# [BRIEF]
Copy out every line that contains the word "pixels".

# [COLLECTED DATA]
______

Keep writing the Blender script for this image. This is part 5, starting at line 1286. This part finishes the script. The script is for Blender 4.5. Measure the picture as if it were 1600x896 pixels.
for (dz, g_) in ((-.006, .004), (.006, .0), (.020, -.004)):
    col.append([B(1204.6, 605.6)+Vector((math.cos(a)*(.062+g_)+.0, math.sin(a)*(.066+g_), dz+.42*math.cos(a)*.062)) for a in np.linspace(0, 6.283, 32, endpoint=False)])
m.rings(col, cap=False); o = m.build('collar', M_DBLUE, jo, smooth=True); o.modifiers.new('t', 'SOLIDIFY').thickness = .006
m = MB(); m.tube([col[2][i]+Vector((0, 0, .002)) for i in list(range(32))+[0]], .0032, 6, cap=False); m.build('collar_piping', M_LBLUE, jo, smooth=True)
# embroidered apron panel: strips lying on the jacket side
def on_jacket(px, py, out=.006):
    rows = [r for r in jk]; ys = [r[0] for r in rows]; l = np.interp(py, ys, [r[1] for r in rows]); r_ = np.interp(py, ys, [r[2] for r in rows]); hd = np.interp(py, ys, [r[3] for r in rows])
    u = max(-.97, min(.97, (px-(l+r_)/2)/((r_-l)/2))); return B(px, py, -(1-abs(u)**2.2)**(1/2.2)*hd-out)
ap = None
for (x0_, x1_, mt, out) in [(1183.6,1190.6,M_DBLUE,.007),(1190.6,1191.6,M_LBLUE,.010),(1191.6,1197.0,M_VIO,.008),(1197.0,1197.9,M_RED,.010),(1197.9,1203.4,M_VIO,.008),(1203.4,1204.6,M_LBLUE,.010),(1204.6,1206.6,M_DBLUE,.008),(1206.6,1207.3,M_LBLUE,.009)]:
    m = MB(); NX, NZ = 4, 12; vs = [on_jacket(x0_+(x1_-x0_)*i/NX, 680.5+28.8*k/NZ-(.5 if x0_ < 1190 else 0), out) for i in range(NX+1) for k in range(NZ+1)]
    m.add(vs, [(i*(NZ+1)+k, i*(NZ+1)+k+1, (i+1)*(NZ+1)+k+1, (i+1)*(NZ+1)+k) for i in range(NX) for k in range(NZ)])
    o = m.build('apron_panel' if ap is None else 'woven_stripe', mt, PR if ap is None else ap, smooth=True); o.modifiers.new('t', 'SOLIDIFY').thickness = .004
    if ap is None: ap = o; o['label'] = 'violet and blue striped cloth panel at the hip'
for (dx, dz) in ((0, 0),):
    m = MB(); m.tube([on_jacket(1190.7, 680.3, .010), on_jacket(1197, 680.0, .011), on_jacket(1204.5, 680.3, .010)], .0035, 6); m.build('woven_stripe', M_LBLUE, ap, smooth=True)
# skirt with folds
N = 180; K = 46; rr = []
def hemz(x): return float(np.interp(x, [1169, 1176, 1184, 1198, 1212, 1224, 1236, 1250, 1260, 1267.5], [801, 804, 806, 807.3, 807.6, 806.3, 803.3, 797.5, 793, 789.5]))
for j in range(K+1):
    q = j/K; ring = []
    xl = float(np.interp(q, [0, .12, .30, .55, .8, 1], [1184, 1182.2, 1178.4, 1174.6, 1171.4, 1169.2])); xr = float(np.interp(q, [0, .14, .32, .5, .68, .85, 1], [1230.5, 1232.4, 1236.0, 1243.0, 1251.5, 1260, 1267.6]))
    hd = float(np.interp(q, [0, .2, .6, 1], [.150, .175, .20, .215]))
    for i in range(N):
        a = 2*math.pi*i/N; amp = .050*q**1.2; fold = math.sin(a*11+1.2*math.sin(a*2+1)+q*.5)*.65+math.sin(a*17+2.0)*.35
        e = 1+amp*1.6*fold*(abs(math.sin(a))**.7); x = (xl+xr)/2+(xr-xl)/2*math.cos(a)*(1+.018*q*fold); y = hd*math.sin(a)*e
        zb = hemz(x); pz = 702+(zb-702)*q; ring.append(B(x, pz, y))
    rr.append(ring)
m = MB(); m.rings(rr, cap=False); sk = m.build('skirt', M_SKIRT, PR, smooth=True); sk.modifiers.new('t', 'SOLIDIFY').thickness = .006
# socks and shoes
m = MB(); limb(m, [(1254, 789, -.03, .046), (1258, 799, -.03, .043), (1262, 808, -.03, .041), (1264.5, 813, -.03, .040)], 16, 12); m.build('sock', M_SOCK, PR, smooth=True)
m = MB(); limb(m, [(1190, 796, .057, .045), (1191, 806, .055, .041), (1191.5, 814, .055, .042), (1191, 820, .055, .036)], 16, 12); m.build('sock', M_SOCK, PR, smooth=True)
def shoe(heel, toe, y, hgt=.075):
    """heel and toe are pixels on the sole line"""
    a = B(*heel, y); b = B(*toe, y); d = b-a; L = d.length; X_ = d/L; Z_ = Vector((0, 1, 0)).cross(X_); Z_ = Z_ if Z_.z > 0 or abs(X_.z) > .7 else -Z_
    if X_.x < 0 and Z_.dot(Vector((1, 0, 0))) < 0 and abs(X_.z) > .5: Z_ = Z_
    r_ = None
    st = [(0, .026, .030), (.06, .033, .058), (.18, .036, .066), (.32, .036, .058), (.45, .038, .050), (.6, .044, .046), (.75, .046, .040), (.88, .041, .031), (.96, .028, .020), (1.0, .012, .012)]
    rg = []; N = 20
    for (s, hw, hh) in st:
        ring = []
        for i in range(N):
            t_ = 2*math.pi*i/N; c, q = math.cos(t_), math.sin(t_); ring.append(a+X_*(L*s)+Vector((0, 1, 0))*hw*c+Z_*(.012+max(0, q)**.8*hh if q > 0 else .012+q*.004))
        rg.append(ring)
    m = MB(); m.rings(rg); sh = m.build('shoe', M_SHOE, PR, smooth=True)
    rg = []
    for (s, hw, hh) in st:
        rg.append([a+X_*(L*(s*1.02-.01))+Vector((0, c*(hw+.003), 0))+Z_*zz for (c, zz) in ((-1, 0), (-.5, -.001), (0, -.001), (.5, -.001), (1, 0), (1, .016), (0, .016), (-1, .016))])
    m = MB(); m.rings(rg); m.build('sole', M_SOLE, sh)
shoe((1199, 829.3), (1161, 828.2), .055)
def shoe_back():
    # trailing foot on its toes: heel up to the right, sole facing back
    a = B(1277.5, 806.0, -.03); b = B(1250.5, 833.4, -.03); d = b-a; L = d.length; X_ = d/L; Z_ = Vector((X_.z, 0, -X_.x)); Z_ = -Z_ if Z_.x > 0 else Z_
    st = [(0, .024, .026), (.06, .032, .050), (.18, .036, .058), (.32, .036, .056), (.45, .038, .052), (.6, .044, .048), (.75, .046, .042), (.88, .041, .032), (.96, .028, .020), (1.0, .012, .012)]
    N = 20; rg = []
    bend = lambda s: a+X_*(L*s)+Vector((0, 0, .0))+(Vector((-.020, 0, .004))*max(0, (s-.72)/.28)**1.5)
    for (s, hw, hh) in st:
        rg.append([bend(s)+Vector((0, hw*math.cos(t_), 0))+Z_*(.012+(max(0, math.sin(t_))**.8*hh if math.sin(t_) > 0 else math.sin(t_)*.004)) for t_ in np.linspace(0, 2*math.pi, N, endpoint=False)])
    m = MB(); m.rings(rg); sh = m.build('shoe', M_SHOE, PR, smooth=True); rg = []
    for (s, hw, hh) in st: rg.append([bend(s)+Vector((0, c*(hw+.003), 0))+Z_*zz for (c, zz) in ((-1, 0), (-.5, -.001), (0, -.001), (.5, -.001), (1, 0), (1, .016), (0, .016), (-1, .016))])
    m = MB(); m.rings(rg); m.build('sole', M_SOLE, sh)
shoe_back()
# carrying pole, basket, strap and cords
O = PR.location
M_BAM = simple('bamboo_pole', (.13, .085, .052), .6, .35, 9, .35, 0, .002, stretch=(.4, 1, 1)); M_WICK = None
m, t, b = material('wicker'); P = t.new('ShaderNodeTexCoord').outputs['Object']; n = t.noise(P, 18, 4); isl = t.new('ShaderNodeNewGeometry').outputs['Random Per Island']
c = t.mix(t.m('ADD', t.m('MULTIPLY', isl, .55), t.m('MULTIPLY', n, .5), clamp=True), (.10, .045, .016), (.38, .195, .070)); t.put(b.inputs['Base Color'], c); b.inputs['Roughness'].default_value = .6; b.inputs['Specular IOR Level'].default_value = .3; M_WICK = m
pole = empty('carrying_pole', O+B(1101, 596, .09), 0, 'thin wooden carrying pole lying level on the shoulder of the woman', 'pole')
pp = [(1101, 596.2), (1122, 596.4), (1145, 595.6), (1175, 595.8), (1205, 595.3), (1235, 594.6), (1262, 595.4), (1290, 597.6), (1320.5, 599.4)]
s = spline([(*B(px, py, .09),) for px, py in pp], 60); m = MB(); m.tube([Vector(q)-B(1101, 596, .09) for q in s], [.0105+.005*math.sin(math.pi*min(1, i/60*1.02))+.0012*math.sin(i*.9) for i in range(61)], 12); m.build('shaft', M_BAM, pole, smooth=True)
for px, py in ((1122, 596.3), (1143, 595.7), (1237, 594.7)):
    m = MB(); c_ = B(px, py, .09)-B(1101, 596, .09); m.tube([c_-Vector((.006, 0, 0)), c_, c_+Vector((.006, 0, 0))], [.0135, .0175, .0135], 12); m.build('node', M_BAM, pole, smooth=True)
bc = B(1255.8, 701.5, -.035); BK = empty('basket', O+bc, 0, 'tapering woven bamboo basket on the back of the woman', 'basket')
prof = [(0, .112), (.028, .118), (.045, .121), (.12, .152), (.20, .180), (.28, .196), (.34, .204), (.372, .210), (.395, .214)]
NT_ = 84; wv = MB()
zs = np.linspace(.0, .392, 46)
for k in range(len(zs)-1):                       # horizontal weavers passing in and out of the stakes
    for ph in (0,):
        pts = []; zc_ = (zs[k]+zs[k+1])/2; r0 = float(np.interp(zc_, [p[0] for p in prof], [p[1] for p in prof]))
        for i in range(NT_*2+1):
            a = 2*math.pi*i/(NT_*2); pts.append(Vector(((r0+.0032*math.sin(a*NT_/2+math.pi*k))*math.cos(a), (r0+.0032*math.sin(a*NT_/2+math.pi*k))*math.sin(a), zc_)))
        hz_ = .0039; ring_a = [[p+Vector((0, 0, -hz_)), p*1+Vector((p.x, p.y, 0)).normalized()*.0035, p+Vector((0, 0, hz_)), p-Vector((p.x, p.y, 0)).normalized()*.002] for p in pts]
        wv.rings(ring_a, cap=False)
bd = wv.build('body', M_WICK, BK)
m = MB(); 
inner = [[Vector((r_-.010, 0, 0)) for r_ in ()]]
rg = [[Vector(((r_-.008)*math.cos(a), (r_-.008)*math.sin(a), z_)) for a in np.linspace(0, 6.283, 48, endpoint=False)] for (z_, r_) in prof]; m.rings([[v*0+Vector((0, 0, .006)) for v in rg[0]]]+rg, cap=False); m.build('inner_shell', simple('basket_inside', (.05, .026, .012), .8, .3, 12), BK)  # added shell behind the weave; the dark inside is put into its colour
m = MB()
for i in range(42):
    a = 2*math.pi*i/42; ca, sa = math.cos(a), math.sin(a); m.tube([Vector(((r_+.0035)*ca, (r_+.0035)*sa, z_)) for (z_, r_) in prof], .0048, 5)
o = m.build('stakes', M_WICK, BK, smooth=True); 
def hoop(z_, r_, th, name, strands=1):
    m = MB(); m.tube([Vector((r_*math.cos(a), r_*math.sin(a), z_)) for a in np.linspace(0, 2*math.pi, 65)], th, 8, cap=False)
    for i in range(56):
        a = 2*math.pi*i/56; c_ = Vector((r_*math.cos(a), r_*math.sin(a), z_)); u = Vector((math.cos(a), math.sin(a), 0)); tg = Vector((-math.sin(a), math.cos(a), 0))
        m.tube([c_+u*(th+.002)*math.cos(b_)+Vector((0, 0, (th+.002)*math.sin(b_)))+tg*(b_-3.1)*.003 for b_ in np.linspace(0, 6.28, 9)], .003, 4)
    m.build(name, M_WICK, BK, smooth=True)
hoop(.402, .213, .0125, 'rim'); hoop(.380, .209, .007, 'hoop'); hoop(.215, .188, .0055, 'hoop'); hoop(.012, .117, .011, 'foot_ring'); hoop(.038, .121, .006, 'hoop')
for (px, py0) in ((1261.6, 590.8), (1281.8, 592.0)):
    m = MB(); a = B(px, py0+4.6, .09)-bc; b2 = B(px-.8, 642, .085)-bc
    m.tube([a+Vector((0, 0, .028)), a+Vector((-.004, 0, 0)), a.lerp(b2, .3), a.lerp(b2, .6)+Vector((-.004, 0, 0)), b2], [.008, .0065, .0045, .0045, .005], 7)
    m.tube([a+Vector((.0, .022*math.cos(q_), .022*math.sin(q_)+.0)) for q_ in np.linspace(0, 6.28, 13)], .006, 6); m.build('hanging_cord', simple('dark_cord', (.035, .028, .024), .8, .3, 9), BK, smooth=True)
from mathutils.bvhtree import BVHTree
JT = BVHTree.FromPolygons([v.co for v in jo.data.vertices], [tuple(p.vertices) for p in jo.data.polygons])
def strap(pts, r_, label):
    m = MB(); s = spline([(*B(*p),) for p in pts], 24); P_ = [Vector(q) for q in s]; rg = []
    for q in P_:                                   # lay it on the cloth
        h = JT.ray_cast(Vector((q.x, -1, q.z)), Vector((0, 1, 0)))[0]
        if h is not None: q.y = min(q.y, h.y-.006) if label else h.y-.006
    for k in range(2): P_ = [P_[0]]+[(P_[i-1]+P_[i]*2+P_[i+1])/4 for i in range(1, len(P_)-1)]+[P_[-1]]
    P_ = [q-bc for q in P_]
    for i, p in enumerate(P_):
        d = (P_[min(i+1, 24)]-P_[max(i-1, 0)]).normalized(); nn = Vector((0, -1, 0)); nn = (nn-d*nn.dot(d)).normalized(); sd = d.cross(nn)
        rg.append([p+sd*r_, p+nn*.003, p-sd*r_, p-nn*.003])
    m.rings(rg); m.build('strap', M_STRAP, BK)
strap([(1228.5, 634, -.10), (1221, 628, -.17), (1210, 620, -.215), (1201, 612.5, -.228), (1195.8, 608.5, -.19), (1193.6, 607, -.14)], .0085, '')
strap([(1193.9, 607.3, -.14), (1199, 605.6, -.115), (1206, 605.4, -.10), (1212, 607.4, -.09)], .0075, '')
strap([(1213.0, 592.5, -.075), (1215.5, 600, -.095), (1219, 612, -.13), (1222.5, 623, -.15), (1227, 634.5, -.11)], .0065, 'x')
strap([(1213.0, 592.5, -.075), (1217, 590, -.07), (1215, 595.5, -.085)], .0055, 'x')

______

# [RESPONSE TO THIS EXERCISE]
Keep writing the Blender script for this image. This is part 5, starting at line 1286. This part finishes the script. The script is for Blender 4.5. Measure the picture as if it were 1600x896 pixels.
    """heel and toe are pixels on the sole line"""